Apesar do longo tempo previsto para tramitação da ação, há medidas que poderão ter início de imediato. Isso porque os procuradores incluíram no texto diversos pedidos de liminares. Eles solicitam, por exemplo, que seja dado prazo de 30 dias para as mineradoras conterem os vazamentos de rejeitos que seguem ocorrendo para a bacia do Rio Doce. Proibição de pesca, indenizações aos pescadores e às comunidades indígenas, fornecimento de água potável, início da recuperação das matas ciliares e nascentes também são objetos de pedidos de liminares.

Responsabilidades criminais

A investigação criminal é tema de outra frente e, segundo o MPF, também está em fase avançada.

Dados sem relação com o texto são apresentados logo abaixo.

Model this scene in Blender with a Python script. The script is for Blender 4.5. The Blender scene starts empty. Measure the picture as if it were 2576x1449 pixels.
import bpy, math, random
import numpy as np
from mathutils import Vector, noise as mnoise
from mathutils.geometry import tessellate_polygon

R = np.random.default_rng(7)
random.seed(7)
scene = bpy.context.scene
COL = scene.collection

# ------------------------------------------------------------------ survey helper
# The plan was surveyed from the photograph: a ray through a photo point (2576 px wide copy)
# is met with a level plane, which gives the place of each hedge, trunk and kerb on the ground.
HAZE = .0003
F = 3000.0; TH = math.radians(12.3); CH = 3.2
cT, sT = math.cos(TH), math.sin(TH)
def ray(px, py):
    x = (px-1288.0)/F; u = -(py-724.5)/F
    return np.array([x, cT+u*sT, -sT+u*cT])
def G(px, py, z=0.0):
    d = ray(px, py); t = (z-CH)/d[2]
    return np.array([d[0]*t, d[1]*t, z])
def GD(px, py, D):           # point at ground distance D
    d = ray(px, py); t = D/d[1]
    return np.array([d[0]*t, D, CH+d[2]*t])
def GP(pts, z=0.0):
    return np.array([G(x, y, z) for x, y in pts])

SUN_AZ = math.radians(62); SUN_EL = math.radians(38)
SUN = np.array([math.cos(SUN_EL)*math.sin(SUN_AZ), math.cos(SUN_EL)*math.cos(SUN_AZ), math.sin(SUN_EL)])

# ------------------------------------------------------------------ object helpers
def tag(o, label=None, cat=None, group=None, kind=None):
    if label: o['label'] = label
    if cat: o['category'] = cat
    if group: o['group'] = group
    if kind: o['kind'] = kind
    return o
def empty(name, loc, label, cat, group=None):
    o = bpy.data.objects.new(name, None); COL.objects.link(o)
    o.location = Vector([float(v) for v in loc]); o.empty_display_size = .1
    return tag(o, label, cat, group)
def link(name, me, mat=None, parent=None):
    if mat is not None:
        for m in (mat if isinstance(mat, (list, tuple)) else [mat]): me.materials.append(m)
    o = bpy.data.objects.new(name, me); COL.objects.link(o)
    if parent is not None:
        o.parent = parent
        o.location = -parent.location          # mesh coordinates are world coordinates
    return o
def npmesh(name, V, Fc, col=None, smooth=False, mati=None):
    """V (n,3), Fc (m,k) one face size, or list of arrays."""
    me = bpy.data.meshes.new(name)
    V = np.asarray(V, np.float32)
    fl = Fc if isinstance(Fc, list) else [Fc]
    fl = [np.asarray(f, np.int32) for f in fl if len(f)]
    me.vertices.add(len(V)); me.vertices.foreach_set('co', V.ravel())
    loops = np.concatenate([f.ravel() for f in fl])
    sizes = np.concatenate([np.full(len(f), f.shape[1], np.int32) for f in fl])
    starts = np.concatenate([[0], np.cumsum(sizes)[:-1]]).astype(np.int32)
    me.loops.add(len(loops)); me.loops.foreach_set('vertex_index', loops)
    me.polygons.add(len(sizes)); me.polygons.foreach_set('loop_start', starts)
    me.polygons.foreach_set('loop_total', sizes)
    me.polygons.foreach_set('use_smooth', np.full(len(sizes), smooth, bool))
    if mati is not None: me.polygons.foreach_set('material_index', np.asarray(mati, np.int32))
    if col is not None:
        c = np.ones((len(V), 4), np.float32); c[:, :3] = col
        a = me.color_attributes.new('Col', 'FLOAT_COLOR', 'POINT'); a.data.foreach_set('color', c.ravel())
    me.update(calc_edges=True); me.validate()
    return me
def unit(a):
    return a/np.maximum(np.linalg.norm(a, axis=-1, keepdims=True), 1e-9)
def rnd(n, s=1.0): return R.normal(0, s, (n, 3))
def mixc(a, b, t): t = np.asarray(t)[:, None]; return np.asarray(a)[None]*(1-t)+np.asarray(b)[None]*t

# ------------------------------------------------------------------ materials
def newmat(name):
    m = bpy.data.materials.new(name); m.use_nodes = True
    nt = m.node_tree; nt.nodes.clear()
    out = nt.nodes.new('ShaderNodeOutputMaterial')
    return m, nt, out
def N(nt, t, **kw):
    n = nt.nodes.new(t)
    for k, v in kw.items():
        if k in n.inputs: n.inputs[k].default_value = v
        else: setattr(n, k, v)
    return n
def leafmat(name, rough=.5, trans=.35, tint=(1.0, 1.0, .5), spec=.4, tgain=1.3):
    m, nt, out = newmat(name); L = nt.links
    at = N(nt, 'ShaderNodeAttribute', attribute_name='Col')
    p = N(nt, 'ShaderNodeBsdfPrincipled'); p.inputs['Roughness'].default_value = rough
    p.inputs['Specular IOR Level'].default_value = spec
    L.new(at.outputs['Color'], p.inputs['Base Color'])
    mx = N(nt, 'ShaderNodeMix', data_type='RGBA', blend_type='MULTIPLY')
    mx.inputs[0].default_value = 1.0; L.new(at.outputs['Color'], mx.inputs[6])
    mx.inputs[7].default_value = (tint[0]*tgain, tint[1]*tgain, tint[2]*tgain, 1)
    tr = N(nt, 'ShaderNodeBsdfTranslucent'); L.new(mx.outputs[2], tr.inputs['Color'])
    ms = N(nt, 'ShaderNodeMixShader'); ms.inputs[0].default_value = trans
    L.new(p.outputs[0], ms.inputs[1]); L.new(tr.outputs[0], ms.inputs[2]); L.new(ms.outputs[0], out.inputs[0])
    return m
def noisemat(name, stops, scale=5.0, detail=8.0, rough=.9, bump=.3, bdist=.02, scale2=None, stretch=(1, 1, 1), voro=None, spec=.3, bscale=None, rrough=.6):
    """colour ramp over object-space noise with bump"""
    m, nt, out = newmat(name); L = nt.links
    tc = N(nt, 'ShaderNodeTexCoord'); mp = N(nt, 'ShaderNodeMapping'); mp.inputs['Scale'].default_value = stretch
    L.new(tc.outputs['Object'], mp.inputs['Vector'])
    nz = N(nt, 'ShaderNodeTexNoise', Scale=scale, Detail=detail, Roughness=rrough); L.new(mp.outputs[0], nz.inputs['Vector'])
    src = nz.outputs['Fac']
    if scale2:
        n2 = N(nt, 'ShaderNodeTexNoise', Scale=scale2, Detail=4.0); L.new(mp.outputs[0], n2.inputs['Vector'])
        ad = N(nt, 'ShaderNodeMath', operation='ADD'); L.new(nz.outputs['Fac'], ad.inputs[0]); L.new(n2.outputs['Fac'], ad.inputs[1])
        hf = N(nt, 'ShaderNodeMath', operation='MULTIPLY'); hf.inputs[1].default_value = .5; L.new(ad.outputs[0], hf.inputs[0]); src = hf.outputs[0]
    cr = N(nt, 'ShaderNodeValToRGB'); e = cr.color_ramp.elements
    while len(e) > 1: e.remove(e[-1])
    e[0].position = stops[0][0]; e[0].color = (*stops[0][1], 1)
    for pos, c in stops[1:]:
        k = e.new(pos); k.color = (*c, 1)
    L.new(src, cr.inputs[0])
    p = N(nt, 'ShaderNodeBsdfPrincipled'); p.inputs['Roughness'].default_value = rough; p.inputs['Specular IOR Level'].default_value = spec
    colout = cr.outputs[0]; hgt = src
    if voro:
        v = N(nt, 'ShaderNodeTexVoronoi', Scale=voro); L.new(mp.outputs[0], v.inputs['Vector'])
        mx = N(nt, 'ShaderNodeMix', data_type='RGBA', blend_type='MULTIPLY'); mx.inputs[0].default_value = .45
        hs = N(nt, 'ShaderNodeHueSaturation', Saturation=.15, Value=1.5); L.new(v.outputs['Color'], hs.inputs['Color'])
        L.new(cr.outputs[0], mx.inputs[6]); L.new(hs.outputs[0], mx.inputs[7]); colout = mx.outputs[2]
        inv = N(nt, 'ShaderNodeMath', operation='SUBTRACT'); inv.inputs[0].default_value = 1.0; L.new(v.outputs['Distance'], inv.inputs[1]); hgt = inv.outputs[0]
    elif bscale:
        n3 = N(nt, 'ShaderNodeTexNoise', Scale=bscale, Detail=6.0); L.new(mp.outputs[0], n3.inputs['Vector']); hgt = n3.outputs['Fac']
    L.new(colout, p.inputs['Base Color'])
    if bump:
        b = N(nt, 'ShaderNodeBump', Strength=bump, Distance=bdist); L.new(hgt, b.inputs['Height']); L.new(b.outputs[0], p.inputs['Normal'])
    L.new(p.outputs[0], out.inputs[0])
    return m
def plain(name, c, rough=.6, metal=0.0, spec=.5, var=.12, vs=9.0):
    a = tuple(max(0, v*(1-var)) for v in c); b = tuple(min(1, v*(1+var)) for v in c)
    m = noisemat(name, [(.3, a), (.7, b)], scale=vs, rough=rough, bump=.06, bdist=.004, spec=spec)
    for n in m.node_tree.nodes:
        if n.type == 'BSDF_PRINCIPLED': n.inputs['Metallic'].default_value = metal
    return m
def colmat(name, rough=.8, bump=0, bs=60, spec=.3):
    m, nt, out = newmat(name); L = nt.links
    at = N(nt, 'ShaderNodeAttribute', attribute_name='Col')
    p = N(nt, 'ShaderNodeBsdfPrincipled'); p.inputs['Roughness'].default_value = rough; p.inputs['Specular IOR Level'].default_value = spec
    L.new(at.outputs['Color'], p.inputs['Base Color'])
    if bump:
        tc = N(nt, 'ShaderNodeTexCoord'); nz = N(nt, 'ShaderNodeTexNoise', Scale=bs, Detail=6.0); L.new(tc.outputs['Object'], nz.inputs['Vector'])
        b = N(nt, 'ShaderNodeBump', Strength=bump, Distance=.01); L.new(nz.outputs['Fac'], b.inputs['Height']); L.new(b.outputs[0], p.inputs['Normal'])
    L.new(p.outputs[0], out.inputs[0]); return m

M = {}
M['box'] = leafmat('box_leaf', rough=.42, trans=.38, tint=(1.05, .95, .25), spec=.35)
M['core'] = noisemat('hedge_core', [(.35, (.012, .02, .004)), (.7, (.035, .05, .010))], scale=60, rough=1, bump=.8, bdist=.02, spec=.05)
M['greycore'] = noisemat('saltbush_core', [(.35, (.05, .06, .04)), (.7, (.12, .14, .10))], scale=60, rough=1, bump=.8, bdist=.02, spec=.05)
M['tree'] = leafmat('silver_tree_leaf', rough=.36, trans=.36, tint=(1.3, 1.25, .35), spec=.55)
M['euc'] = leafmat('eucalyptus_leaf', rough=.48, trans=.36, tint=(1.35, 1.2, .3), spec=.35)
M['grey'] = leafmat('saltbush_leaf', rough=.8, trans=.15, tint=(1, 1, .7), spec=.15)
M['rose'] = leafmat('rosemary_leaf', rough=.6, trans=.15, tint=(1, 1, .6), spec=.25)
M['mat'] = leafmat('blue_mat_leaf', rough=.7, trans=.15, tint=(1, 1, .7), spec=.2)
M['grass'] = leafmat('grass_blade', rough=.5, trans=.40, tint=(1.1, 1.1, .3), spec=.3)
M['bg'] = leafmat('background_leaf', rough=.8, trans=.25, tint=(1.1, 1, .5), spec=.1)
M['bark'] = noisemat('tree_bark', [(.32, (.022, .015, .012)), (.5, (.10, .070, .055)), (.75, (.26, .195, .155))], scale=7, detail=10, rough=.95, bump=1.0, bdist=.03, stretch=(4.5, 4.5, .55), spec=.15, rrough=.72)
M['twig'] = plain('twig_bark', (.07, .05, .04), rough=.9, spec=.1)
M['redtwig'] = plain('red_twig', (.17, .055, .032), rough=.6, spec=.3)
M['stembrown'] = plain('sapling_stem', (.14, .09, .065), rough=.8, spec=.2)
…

Segundo o procurador Eduardo de Olivera, já é possível fazer uma reconstrução histórica dos fatos. “Uma tragédia como essa nunca ocorre exatamente no dia em que ela acontece. É fruto de uma cadeia de eventos”, disse. Estão sendo investigados os crimes de homicídio, falsidade ideológica, poluição e inundação.

Procurada para comentar a ação impetrada pelo MPF, a Samarco informou que ainda não foi notificada. Até o fechamento da matéria, a Vale não havia dado retorno.